Eastern customers are even simpler, especially if they’re only interested in collecting some local venison for the freezer, eliminating the big stuff from the equation. For whitetail hunters plying the heavily wooded East, the .30-30 Winchester is still difficult to beat. Any of the .308 Winchester derivatives, such as the .243 Winchester, .260 Remington, 7mm-08 Remington and .338 Federal — and the .308 itself — make wonderful deer rounds, especially if a new hunter might be recoil shy.

New Women and Youth Shooters

I would be the last to suggest all women are automatically excluded from magnum cartridges. My good friend Kirstie Pike, owner of Prois (maker of high-tech women’s hunting attire) and the very definition of petite, has shot critters around the globe with her biting Weatherby 6.5-300 Magnum.

That said, there is generally no better way to turn beginners — particularly small-framed shooters — off to shooting than to hand them a rifle delivering punishing recoil. Make sure the rifle they purchase offers a proper fit, because an ill-fitted rifle accentuates felt recoil. The industry has responded to the growing ranks of women and youth shooters with scaled-down stocks or adjustable systems accommodating various-sized shooters, so this isn’t the problem it once was.

In addition to choosing an appropriate cartridge for a small-framed shooter, care must be taken in selecting a rifle that fits correctly.
In addition to choosing an appropriate cartridge for a small-framed shooter, care must be taken in selecting a rifle that fits correctly.

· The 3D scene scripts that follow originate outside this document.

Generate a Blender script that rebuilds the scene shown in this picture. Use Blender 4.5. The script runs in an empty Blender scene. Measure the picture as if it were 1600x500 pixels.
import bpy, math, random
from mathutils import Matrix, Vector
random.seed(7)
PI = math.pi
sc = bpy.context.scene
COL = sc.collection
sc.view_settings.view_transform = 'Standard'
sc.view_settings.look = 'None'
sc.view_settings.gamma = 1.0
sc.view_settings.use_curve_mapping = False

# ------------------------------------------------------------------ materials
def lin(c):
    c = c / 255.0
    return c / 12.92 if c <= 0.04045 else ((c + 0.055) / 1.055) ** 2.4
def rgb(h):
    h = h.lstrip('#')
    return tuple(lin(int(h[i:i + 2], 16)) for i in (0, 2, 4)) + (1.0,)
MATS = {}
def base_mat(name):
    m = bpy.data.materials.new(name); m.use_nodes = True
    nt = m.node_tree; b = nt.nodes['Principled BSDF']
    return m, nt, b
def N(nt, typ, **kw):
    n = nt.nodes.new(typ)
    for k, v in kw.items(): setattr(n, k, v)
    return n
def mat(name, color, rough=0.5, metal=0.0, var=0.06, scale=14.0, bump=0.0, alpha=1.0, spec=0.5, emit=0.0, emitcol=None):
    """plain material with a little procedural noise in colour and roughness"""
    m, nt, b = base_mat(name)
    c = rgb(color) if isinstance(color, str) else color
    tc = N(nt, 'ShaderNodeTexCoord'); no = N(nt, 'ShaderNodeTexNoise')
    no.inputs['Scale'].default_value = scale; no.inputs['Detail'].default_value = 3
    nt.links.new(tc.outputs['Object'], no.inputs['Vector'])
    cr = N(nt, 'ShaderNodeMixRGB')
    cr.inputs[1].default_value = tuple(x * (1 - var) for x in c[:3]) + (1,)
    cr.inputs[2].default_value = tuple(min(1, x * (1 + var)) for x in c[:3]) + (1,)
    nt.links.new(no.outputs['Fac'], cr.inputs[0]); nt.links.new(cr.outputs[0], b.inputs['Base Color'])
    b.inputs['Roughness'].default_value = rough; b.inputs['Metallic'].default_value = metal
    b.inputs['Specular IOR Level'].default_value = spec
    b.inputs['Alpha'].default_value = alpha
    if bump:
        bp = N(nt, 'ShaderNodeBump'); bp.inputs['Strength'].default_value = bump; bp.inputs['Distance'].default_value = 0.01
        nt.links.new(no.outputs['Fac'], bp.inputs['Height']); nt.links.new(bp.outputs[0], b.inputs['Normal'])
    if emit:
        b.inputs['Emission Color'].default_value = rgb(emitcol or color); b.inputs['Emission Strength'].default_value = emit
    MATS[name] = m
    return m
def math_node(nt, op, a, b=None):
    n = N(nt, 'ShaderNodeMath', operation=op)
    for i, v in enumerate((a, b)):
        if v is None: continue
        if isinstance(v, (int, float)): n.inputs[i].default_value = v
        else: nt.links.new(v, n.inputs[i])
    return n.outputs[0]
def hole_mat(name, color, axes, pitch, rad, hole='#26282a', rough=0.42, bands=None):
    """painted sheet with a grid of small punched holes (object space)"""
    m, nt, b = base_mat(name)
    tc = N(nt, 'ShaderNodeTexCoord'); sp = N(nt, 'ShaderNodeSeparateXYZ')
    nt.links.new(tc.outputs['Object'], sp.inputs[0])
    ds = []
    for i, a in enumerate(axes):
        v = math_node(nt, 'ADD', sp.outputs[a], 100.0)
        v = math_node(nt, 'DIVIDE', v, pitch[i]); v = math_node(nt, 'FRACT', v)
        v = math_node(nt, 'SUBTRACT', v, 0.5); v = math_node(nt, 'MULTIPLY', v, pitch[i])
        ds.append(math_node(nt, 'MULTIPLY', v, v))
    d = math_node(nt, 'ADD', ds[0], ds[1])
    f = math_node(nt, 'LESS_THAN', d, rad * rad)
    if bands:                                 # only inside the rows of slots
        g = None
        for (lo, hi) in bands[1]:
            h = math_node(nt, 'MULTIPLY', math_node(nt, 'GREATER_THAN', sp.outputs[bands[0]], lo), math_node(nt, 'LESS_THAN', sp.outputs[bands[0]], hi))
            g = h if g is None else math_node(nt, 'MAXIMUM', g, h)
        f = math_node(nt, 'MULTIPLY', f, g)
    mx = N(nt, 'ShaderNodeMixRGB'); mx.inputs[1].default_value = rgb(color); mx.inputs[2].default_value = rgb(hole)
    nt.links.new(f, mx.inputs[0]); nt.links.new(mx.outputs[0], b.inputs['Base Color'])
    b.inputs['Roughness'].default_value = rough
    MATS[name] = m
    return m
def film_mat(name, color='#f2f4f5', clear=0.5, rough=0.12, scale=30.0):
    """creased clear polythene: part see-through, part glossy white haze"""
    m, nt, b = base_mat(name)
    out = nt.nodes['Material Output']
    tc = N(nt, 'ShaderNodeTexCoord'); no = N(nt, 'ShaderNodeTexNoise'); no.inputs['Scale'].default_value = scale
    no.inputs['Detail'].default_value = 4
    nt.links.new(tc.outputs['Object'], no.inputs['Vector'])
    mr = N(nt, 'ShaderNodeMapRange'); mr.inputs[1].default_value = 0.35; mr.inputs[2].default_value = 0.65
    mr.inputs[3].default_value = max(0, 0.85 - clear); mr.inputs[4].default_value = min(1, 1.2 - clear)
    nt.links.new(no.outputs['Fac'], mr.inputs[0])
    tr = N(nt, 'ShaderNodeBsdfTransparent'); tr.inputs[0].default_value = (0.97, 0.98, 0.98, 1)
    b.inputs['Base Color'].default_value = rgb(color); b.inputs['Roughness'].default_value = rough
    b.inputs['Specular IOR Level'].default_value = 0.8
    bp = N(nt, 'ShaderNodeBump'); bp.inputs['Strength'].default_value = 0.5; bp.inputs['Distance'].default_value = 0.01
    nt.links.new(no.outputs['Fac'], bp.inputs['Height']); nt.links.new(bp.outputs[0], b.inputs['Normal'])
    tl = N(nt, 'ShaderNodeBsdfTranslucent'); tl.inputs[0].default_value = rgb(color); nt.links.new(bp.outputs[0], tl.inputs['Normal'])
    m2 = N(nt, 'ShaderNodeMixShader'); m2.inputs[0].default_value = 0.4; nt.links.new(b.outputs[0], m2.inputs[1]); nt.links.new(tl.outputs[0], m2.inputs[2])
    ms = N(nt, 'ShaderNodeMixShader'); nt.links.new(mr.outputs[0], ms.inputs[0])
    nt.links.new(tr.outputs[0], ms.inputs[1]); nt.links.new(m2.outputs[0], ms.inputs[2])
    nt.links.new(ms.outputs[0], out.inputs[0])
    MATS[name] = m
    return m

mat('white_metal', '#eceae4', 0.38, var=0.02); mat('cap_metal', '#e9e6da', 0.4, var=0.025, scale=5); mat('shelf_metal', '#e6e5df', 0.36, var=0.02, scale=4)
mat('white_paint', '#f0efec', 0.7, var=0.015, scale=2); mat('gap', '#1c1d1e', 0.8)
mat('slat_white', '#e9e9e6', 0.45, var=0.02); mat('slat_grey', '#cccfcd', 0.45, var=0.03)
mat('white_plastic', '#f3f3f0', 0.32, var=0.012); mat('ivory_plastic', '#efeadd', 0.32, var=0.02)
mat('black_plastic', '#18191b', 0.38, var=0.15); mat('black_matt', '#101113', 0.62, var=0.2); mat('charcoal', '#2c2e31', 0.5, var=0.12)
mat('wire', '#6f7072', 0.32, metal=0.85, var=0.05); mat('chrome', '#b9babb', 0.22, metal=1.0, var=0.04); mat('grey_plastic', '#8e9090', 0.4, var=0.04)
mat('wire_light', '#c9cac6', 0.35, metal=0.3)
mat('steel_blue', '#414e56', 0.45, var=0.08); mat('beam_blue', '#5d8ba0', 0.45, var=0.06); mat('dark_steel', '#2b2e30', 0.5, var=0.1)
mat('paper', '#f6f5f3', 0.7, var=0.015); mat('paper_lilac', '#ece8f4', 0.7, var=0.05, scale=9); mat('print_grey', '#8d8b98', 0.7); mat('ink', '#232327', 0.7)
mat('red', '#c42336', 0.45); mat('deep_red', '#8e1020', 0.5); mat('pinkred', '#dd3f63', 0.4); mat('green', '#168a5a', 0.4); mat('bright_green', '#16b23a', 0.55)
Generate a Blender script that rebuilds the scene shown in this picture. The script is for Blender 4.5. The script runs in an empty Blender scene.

It’s also important to ask enough questions to gain a firmer grasp on what animals might be targeted. Here in Idaho, for instance, deer are certainly popular, but elk are the bigger seasonal draw, as everyone loves elk meat and we have plenty of them. This likely applies to many western states, especially those where youth cow elk hunts are common. For these customers, I usually suggest a 6.5 Creedmoor or 7mm-08 Remington as first choices, the .260 Remington or .308 Winchester also viable. These are rounds big enough to cleanly kill elk (with ammo loaded with quality, controlled-expansion bullets) but also producing mild recoil.

In the East, when whitetail deer and wild hogs are the only big game on the menu, I would suggest a .243 Winchester (what I grew up on), or newer cartridges such as the .224 Valkyrie, .300 AAC Blackout or .350 Legend (paired with proper ammunition). The latter, in particular, offers ultra-pleasant shooting, but is also deadly on medium-sized game such as deer and hogs.

Petite ladies believing a .300 RUM will make them “one of the guys” are fortunately the exception in rifle-selling scenarios. Customers new to the centerfire arena will eagerly look to you for help in making informed decisions, and a little gentle and diplomatic guidance can go a long way toward creating happy repeat customers.